**The request**
Scan the records below for the line containing "Keep writing the" and the line containing "hi = share * sstep(290, 430, _p) > .34". Copy both, plus every line between, exactly.
##### Data supplied
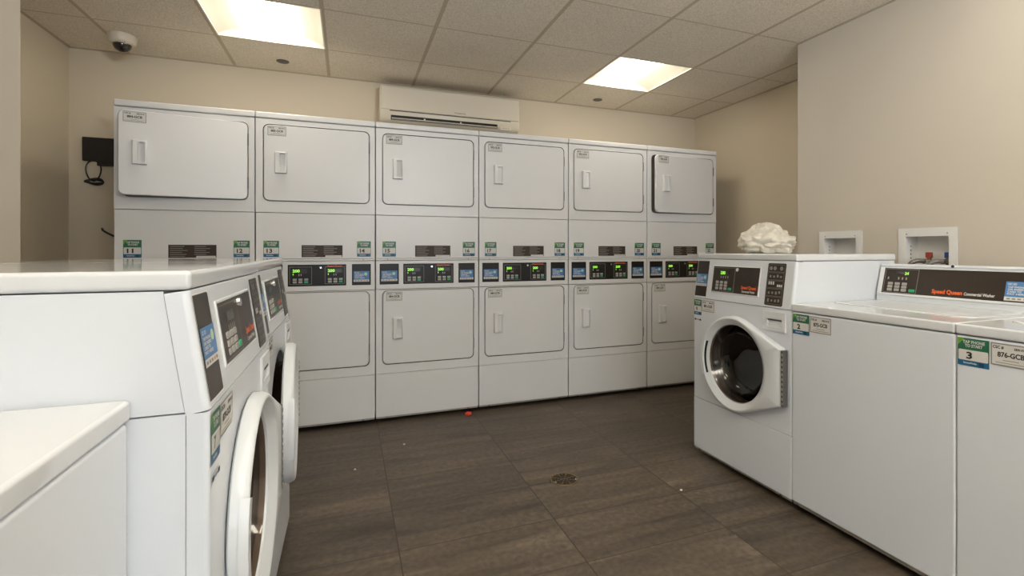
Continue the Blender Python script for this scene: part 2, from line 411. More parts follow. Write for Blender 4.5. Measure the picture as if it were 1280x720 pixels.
# ------------------------------------------------------------------ stacked dryer
DW, DP, DH = .683, .685, 1.9475
CX0, CX1 = .045, .645
def front_with_door_hole(z0, z1, dz0, dz1, name, root, bolts=False):
    b = MB()
    hole = rr_pts(CX0-.005, CX1+.005, dz0-.005, dz1+.005, .035, 6)
    b.holeplate(.002, DW-.002, z0, z1, hole, 0, .02, 'dryer_white', c=((CX0+CX1)/2, (dz0+dz1)/2), inner_mat='gap_shade')  # hole edge coloured dark to paint the shade in the door gap
    return b.build(name, root)
def dryer_door(dz0, dz1, root, code, hz0, hz1, angle=0, name='dryer_door'):
    """door mesh has its origin on the hinge edge"""
    b = MB(); ox = CX1
    b.rplate(CX0-ox, 0, dz0, dz1, .032, -.006, .018, 'dryer_white', ch=.004)
    d = b.build(name, root, loc=(ox, 0, 0), rot=(0, 0, R(angle)))
    # cup handle: raised plate with a dished recess on its right half
    x0, x1 = .107-ox, .170-ox
    h = MB()
    hole = rr_pts(x0+.024, x1-.006, hz0+.012, hz1-.010, .006, 4); hc = ((x0+x1)/2+.009, (hz0+hz1)/2)
    rect = [(x0, hz0), (x1, hz0), (x1, hz1), (x0, hz1)]
    ag = sorted(set([round(math.atan2(p[1]-hc[1], p[0]-hc[0]), 7) for p in hole+rect]))
    Ho = [ray_poly(hole, hc, a) for a in ag]; Oo = [ray_poly(rect, hc, a) for a in ag]
    h.loft([[(x, -.005, z) for x, z in Oo], [(x, -.023, z) for x, z in Oo], [(x+(hc[0]-x)*.06, -.028, z+(hc[1]-z)*.04) for x, z in Oo], [(x, -.029, z) for x, z in Ho],
            [(x, -.0075 if x < hc[0] else -.017, z) for x, z in Ho]], 'handle_white', cap1=False)
    h.loft([[(x, -.0075 if x < hc[0] else -.017, z) for x, z in Ho], [(x0+.026, -.0070, hc[1]+(z-hc[1])*.9) for x, z in Ho]], 'handle_white')
    h.bev = True
    h.build('handle', d)
    for zc in (dz0+.10, dz1-.10):
        g = MB(); g.box(.000, .005, -.008, .006, zc-.035, zc+.035, 'dark_parts_shade', bev=.001); g.build('hinge', d)
    id_label(code, .066-ox, dz1-.065, .100, .057, d, -.0072)
    return d

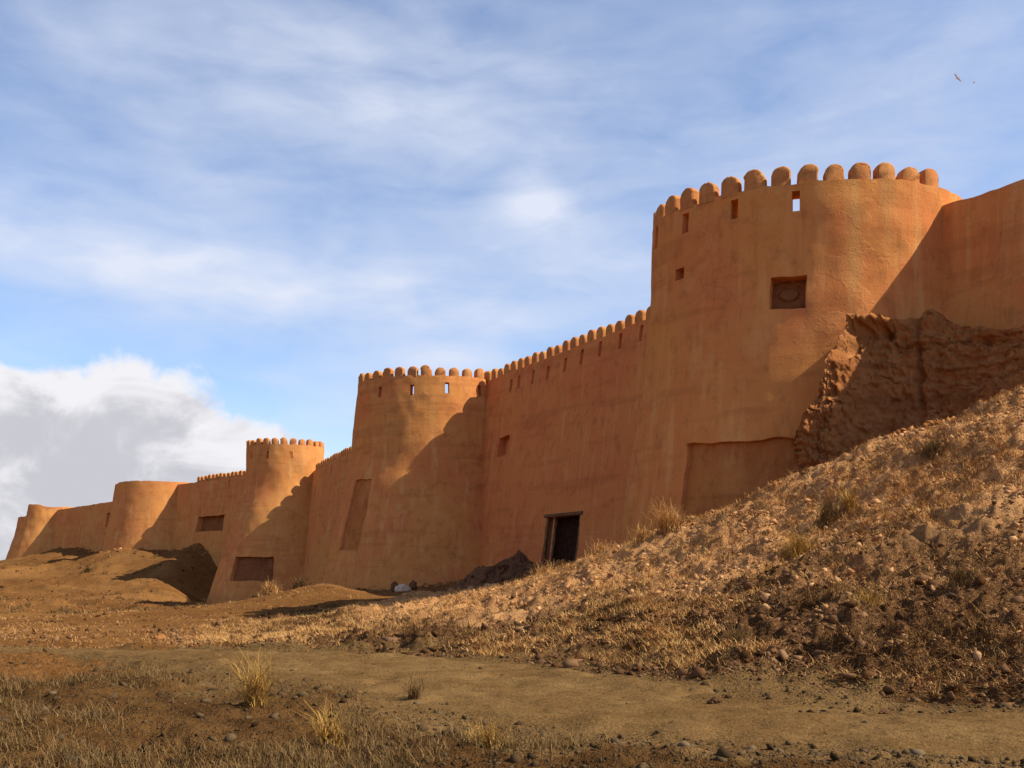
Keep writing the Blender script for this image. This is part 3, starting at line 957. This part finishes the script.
def sample_px(n, px0, px1, dfun0, dfun1, r):
    px = r.uniform(px0, px1, n); u = r.uniform(0, 1, n)
    a, b = dfun0(px), dfun1(px)
    d = a * (b / a) ** u
    return (px - CX) / F * d, d


r = np.random.default_rng(3)
near = lambda p: np.interp(p, SLOPE_PX, SLOPE_NEAR); farf = lambda p: np.interp(p, SLOPE_PX, SLOPE_FAR)
x, y = sample_px(130000, 130, 1230, lambda p: near(p) - .3, lambda p: farf(p) * 1.05, r)
keep = (fbm(x * .5, y * .5, seed=101, octs=3) > r.uniform(-1.1, .75, len(x))) & (sstep(120, 380, CX + F * x / y) > r.uniform(0, 1, len(x)) ** 2)
x, y = x[keep], y[keep]
size = np.clip(.0115 * (1 / r.uniform(.006, 1, len(x))) ** .52, .0115, .13) * (y / 20) ** .45
_p = CX + F * x / y
share = (y - near(_p)) / (farf(_p) - near(_p)) + .12 * fbm(x * .35, y * .35, seed=77, octs=3) + r.normal(0, .1, len(x))
hi = share * sstep(290, 430, _p) > .34  # crest clods get dust plus painted sunlight, foot clods a painted dimness
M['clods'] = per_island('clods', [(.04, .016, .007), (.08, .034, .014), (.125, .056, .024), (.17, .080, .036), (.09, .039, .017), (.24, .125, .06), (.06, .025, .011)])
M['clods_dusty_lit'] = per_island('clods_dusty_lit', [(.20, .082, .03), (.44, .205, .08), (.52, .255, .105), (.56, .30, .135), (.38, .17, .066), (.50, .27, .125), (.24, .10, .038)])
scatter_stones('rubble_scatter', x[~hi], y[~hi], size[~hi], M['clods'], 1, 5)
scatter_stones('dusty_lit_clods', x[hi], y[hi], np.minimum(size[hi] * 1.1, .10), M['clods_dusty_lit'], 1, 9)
x, y = sample_px(16000, -120, 1150, lambda p: 0 * p + 7.5, lambda p: near(p) + .8, r)
k2 = (track_d(x, y) > .8) | (r.uniform(0, 1, len(x)) < .3 - .25 * (CX + F * x / y > 900))
x, y = x[k2], y[k2]
size = np.clip(.009 * (1 / r.uniform(.015, 1, len(x))) ** .55, .009, .075)
M['gravel'] = per_island('gravel', [(.035, .019, .009), (.07, .04, .019), (.105, .064, .032), (.055, .03, .014), (.15, .098, .054)])
scatter_stones('gravel_scatter', x, y, size, M['gravel'], 1, 6)
x, y = sample_px(5000, -60, 330, lambda p: 0 * p + 26, lambda p: 0 * p + 110, r)
size = np.clip(.022 * (1 / r.uniform(.02, 1, len(x))) ** .5, .02, .13) * (y / 40) ** .4
scatter_stones('field_stones', x, y, size, M['clods'], 1, 7)

dx_, dy_, ds_ = [], [], []
for S, n_ in ((T2, 900), (T3, 500), (T4, 400), (T5, 300), (W1, 1300), (W2, 600), (W3, 500), (W4, 500)):
    u = r.uniform(S.u_range[0], S.u_range[1], n_) if not S.closed else r.uniform(-PI, 0, n_)
    zc = np.zeros(n_)
    for _ in range(3):
        px_, py_, _, wx_, wy_ = S.P(u, np.clip(zc, S.zbot, S.ztop), 0, False); zc = ground_z(px_, py_)
    o_ = np.abs(r.normal(0, .9, n_))
    dx_.append(px_ + wx_ * o_); dy_.append(py_ + wy_ * o_); ds_.append(np.clip(.07 * (1 / r.uniform(.03, 1, n_)) ** .5, .05, .42) * np.exp(-o_ * .4))
M['fallen'] = per_island('fallen_mud', [(.20, .08, .028), (.34, .14, .045), (.44, .19, .06), (.28, .11, .036), (.50, .25, .09)])
px_ = r.uniform(800, 1060, 700); cr_ = np.interp(px_, [800, 870, 1024, 1060], [34.6, 33.6, 31.8, 31.4]) + np.abs(r.normal(0, 1.0, 700))
dx_.append((px_ - CX) / F * cr_); dy_.append(cr_); ds_.append(np.clip(.06 * (1 / r.uniform(.03, 1, 700)) ** .5, .05, .30))
px_ = r.uniform(-60, 215, 2600); cr_ = r.uniform(80, 176, 2600)
scatter_stones('spur_stones', (px_ - CX) / F * cr_, cr_, np.clip(.05 * (1 / r.uniform(.02, 1, 2600)) ** .5, .05, .26), M['clods'], 1, 14)
scatter_stones('fallen_mud', np.concatenate(dx_), np.concatenate(dy_), np.concatenate(ds_), M['fallen'], 1, 12)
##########
**Full response**
Keep writing the Blender script for this image. This is part 3, starting at line 957. This part finishes the script.
def sample_px(n, px0, px1, dfun0, dfun1, r):
    px = r.uniform(px0, px1, n); u = r.uniform(0, 1, n)
    a, b = dfun0(px), dfun1(px)
    d = a * (b / a) ** u
    return (px - CX) / F * d, d


r = np.random.default_rng(3)
near = lambda p: np.interp(p, SLOPE_PX, SLOPE_NEAR); farf = lambda p: np.interp(p, SLOPE_PX, SLOPE_FAR)
x, y = sample_px(130000, 130, 1230, lambda p: near(p) - .3, lambda p: farf(p) * 1.05, r)
keep = (fbm(x * .5, y * .5, seed=101, octs=3) > r.uniform(-1.1, .75, len(x))) & (sstep(120, 380, CX + F * x / y) > r.uniform(0, 1, len(x)) ** 2)
x, y = x[keep], y[keep]
size = np.clip(.0115 * (1 / r.uniform(.006, 1, len(x))) ** .52, .0115, .13) * (y / 20) ** .45
_p = CX + F * x / y
share = (y - near(_p)) / (farf(_p) - near(_p)) + .12 * fbm(x * .35, y * .35, seed=77, octs=3) + r.normal(0, .1, len(x))
hi = share * sstep(290, 430, _p) > .34  # crest clods get dust plus painted sunlight, foot clods a painted dimness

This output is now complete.